SUPPLIED RECORDS.

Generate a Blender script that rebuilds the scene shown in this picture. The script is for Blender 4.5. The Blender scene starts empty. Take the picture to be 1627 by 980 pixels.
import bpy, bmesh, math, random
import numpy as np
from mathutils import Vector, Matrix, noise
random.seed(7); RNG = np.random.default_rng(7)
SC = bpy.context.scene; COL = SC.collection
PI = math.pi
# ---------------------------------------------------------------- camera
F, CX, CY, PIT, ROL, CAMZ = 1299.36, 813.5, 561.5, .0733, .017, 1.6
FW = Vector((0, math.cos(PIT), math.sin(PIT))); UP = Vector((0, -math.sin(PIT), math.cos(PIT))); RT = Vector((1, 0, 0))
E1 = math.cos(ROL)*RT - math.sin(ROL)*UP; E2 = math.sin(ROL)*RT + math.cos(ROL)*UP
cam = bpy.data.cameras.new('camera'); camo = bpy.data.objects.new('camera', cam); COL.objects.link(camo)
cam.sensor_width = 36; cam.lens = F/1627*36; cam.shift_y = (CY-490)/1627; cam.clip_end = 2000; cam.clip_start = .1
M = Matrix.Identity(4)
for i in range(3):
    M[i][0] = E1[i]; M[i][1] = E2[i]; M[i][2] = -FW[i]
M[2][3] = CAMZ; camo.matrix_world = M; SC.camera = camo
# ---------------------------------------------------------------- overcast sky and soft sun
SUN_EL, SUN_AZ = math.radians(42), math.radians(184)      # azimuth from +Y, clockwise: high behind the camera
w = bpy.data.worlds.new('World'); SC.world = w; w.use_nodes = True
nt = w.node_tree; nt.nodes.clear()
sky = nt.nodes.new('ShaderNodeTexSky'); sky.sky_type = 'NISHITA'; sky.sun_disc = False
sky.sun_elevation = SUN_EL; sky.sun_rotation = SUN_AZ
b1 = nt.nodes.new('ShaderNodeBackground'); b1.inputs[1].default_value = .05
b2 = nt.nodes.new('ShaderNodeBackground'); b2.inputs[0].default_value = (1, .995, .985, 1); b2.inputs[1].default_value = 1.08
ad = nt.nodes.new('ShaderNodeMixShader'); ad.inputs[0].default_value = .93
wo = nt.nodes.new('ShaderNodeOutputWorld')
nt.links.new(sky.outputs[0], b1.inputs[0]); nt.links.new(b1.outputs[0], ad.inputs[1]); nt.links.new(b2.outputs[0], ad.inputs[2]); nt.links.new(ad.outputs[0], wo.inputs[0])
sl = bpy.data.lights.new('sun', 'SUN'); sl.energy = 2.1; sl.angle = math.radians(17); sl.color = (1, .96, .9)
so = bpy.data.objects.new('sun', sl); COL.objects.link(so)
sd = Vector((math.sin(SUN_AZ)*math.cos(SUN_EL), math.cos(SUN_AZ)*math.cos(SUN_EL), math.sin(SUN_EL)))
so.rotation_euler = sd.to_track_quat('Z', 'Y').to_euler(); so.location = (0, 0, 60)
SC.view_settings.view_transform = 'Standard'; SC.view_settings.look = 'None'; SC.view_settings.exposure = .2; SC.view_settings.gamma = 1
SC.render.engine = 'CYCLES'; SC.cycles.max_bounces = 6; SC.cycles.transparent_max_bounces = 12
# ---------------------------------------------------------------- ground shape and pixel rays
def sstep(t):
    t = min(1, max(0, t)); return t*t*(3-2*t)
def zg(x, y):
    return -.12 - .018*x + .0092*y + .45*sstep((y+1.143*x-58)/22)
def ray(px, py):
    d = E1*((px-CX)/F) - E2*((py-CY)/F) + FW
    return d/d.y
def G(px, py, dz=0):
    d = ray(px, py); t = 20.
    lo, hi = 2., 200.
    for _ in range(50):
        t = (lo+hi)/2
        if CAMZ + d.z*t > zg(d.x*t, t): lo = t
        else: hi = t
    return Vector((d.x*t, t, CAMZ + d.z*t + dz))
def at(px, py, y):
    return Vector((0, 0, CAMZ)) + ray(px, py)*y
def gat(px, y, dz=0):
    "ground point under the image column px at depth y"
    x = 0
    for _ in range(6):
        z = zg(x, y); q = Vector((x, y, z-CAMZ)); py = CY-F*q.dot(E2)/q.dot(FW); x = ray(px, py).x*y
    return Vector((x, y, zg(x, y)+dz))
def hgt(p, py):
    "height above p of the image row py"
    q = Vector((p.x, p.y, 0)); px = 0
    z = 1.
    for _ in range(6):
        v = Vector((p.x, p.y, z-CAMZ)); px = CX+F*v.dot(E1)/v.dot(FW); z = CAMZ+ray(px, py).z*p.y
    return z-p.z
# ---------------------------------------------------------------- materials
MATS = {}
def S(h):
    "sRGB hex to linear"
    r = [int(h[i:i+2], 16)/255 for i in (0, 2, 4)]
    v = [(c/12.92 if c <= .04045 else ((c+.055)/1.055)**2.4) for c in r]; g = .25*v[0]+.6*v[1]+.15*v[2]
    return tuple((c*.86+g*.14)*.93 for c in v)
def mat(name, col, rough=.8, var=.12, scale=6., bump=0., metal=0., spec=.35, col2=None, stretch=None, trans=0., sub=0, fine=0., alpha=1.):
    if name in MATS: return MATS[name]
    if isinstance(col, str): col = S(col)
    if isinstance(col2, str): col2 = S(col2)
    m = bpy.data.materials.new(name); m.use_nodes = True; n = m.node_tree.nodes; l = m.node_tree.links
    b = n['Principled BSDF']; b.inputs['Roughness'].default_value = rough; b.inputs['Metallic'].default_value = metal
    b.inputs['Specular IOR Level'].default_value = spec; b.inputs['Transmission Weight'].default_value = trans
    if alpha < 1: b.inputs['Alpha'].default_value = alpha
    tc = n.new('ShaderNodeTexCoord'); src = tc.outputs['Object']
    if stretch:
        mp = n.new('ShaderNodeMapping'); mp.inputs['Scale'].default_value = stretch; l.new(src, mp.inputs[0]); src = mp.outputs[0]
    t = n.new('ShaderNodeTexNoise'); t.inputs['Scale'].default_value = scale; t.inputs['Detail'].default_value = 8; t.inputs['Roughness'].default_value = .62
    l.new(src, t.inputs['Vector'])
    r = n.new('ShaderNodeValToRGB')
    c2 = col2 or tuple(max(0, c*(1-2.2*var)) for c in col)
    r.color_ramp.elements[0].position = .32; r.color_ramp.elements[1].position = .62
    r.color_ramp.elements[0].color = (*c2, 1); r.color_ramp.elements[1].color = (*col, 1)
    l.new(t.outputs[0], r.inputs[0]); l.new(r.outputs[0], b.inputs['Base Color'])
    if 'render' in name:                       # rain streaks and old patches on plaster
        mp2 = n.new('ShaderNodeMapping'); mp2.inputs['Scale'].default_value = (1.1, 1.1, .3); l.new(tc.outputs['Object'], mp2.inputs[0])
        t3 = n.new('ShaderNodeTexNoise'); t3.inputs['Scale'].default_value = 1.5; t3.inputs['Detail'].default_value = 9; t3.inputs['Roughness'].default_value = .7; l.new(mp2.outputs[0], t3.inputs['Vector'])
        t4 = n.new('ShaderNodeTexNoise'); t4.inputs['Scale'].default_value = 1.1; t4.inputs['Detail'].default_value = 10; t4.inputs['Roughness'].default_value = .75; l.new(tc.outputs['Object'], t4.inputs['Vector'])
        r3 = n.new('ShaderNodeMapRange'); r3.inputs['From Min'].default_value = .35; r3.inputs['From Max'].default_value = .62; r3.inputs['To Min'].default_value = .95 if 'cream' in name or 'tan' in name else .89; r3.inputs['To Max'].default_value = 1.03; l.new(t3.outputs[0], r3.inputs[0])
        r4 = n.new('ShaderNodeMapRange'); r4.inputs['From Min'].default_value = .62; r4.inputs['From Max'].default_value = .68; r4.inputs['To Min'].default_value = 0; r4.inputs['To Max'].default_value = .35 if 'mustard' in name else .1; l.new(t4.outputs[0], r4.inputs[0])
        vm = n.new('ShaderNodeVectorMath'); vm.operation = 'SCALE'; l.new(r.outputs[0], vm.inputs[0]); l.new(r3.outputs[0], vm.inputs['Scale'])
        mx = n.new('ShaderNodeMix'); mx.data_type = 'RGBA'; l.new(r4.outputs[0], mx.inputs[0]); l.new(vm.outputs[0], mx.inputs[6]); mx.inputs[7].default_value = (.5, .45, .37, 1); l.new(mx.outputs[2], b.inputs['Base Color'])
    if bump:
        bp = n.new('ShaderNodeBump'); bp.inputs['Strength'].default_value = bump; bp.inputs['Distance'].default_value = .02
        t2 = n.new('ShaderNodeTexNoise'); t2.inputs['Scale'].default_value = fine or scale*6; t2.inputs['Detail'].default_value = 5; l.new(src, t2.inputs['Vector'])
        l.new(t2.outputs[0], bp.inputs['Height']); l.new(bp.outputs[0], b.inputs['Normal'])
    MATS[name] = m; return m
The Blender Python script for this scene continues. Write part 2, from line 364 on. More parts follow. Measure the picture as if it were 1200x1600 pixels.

EXERCISE.
Check the data for the word "this" and pull out the lines that have it.

RESULT OF THE TASK.
Generate a Blender script that rebuilds the scene shown in this picture. The script is for Blender 4.5. The Blender scene starts empty. Take the picture to be 1627 by 980 pixels.
The Blender Python script for this scene continues. Write part 2, from line 364 on. More parts follow. Measure the picture as if it were 1200x1600 pixels.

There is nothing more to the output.